Cultural ecology to political economy

With some exceptions, American anthropologists never adopted a Marxist problematic in the way that French and some British anthropologists did. There was, however, a turn to materialist principles of explanation in the 1960s and 1970s, as the ecological determinisms of an earlier period (Julian Steward, Leslie White) were revisited. Orlove categorized this work as neoevolutionist (Elman Service, Marshall Sahlins) and neofunctionalist (Marvin Harris, Andrew Vayda, Roy Rappaport). The latter group tended to view human societies and their environments as interactive systems, taking inspiration from the systems theory.Marshall Sahlins described a state of primitive abundance, calculating the resources required for hunters and gatherers to supply their needs and observing that their societies did not induce scarcity of want-satisfying means. Marvin Harris and Elman Service worked out different versions of the evolution of human society and culture in terms of adaptations to environmental constraints, the former tending to a techno-environmental determinism. Roy Rappaport derived the ecologically adaptive functions of various religious and ritual observances. Although materialist and evolutionary, none of this work was historical or dialectical.
Eric Wolf emphatically introduced history when he turned to dependency and world systems theory for a reappraisal of anthropology’s modus operandi. Dependency theory had been elaborated by radical economists working in Latin America and Africa who argued, against development and modernization theory, that global integration was serving to underdevelop peripheral regions of the globe at the expense of the capitalist “core.”Wallerstein examined the ways European imperialist expropriations had financed the industrial revolution at the expense of the colonies. The new attention to global interconnection took anthropology by storm.

Exchange and value:

In The Social Life of Things, Appadurai made an appeal for the utility of examining exchange independently of production (although it might be argued that this is what non-Marxist anthropology has been doing since Malinowski reported on the kula ring or since Paul Bohannan brought back proof of Polanyi’s ideas about the social embeddedness of trade from the Tiv).

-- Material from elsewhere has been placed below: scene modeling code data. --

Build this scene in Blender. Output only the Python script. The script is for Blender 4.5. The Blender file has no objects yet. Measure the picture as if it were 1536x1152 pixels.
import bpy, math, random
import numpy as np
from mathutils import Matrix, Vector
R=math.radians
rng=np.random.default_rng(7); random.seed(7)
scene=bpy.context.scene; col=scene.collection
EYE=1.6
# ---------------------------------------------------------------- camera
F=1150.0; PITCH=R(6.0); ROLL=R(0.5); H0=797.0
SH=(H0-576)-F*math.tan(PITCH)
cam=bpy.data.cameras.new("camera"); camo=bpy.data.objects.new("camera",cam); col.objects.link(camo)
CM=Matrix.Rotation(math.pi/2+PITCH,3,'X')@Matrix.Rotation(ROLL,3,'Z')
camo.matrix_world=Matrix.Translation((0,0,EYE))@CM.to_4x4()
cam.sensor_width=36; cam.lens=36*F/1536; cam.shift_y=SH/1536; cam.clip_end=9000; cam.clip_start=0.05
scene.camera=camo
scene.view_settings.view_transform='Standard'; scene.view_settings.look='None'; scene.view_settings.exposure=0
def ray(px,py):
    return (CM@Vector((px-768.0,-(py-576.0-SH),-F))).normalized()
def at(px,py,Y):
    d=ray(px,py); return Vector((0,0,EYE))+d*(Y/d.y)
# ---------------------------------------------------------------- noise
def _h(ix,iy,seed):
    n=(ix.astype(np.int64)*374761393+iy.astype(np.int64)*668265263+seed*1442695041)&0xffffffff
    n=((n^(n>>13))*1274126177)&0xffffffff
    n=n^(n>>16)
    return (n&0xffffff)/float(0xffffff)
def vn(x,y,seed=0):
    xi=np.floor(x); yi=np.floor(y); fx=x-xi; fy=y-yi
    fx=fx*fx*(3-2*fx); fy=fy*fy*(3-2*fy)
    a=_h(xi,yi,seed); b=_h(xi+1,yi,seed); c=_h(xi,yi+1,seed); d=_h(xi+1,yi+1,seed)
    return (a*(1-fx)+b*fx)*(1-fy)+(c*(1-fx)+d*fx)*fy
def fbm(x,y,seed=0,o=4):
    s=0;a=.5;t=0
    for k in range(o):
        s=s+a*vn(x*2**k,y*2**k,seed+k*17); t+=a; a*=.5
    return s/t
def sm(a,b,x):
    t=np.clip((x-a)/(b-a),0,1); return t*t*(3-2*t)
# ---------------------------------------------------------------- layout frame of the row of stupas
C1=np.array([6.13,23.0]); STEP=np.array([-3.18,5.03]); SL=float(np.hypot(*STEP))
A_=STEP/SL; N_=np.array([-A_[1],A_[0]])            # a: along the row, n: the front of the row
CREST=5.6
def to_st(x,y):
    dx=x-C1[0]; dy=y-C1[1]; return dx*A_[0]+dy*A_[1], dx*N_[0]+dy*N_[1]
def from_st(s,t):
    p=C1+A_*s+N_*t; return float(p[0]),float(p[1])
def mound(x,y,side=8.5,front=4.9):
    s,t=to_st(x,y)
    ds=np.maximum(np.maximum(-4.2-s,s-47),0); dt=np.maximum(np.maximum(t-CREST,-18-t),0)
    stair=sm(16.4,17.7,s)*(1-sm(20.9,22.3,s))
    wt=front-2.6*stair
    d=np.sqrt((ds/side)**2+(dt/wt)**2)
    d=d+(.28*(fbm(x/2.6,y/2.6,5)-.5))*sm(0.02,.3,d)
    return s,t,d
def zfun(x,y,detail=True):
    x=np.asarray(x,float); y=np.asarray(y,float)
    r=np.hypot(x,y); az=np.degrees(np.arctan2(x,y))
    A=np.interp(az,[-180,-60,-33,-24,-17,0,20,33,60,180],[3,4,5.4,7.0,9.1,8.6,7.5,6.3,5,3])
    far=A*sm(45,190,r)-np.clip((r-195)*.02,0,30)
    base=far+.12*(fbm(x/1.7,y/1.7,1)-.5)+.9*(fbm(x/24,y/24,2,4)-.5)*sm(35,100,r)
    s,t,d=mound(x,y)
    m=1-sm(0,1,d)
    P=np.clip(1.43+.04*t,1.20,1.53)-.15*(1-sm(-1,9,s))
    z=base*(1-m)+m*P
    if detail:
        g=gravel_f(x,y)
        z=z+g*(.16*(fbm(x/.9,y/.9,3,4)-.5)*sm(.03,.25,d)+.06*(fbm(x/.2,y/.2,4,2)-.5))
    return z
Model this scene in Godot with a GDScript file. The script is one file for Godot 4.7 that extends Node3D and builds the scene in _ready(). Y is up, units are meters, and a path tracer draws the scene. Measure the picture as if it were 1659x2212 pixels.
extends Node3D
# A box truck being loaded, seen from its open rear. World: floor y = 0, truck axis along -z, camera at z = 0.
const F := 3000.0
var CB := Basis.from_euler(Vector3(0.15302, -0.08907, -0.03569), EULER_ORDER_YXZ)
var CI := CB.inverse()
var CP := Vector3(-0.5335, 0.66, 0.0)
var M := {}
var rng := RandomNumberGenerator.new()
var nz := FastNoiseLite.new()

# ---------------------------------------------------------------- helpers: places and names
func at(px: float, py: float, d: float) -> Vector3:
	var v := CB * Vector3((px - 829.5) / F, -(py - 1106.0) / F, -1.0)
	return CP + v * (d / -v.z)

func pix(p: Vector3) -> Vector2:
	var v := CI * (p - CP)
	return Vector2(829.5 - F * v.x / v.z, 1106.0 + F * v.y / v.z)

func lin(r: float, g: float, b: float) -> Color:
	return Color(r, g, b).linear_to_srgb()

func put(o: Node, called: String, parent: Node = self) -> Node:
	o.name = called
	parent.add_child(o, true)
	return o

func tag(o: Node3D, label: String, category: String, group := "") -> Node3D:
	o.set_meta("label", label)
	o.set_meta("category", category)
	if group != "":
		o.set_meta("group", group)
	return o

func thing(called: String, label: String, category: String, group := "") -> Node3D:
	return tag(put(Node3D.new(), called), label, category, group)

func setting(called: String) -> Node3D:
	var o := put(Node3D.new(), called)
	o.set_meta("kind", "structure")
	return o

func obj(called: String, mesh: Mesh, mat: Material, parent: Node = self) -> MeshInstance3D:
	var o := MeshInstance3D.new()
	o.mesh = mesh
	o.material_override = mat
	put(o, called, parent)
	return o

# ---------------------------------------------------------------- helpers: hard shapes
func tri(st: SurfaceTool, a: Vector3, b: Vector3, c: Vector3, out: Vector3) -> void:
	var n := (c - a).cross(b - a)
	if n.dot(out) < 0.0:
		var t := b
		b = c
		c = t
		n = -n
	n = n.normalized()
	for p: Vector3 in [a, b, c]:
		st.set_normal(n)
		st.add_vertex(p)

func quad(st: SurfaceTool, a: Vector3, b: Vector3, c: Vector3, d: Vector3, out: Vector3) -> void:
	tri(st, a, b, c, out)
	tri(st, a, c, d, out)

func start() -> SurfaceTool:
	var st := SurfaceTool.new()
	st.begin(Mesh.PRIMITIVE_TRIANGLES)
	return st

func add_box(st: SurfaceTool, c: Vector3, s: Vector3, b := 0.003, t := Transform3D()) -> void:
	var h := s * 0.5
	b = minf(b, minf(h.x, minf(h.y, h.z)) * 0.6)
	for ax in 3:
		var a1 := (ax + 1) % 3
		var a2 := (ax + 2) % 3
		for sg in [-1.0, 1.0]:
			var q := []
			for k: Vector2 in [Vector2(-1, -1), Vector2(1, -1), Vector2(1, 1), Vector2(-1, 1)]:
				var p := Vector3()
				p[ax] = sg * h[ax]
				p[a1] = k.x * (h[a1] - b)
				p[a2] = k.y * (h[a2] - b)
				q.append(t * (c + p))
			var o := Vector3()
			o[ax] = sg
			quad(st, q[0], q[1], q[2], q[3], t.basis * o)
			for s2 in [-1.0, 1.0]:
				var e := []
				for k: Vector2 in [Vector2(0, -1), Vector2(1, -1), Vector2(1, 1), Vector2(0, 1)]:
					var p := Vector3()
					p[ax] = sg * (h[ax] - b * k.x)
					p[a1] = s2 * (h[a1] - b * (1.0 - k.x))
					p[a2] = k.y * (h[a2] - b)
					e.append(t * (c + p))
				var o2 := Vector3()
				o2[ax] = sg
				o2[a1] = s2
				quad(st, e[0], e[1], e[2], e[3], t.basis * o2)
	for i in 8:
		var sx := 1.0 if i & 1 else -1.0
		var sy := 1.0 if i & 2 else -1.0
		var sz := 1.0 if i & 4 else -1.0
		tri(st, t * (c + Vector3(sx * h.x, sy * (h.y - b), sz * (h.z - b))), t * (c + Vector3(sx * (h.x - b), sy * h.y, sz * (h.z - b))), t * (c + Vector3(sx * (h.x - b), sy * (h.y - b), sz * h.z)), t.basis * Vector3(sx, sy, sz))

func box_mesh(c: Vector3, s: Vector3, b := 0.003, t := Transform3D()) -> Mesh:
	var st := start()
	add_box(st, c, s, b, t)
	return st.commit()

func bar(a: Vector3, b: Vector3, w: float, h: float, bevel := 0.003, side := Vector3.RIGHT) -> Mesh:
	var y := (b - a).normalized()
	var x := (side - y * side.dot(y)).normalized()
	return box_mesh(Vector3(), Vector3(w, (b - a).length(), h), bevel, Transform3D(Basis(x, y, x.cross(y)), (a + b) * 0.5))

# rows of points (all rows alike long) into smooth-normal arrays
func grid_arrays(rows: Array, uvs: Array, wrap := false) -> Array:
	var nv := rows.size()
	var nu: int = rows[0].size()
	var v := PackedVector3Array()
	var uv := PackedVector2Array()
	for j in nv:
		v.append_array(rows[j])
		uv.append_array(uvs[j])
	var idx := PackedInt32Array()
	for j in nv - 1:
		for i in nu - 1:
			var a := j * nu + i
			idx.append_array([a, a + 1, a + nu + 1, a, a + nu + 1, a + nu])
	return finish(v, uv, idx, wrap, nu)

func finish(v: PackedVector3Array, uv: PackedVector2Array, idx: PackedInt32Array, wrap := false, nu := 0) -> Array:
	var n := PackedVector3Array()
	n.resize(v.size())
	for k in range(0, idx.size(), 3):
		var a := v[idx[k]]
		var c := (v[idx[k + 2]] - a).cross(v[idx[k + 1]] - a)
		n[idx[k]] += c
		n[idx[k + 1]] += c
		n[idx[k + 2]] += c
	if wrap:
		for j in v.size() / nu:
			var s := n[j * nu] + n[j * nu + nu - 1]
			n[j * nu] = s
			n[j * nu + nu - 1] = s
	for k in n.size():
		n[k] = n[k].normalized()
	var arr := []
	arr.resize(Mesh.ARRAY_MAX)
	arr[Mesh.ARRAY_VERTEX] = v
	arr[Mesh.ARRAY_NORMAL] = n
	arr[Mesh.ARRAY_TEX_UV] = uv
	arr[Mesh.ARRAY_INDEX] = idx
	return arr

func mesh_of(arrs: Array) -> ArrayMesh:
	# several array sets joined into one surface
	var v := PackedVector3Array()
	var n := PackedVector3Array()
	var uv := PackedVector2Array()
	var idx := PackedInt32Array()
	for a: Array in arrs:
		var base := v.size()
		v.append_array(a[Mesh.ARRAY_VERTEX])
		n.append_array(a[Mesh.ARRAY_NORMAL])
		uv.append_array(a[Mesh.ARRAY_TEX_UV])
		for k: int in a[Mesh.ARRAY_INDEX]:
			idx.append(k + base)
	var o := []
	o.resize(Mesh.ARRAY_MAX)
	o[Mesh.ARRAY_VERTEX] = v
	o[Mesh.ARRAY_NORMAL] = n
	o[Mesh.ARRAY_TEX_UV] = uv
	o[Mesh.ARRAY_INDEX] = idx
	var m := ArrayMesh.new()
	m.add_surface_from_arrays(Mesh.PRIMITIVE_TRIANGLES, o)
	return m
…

For a Marxist anthropologist, to look at exchange without considering production is to participate in ideological mystification. For most anthropologists, however, exchange processes offer a rich field for examining the cultural construction of meaning and value. Much anthropological and ethnohistorical work has addressed the historical exchange of objects across cultural space, where the meanings of the objects transacted are a matter of contest. In the early part of the century, Mauss drew widely on existing ethnographic sources to describe a kind of exchange in “archaic” societies that was essentially the opposite of the commodity fetishism of capitalist exchange. Anthropologists have taken up Mauss’s ideas about the relationships of debt and obligation created through gift exchange as a fundamental mechanism of social cohesion. Apart from Gregory’s attempt to ground gifting in specific social relations of production and reproduction, most of the theoretical impact of gifting seems to have been registered outside of the subdiscipline of economic anthropology.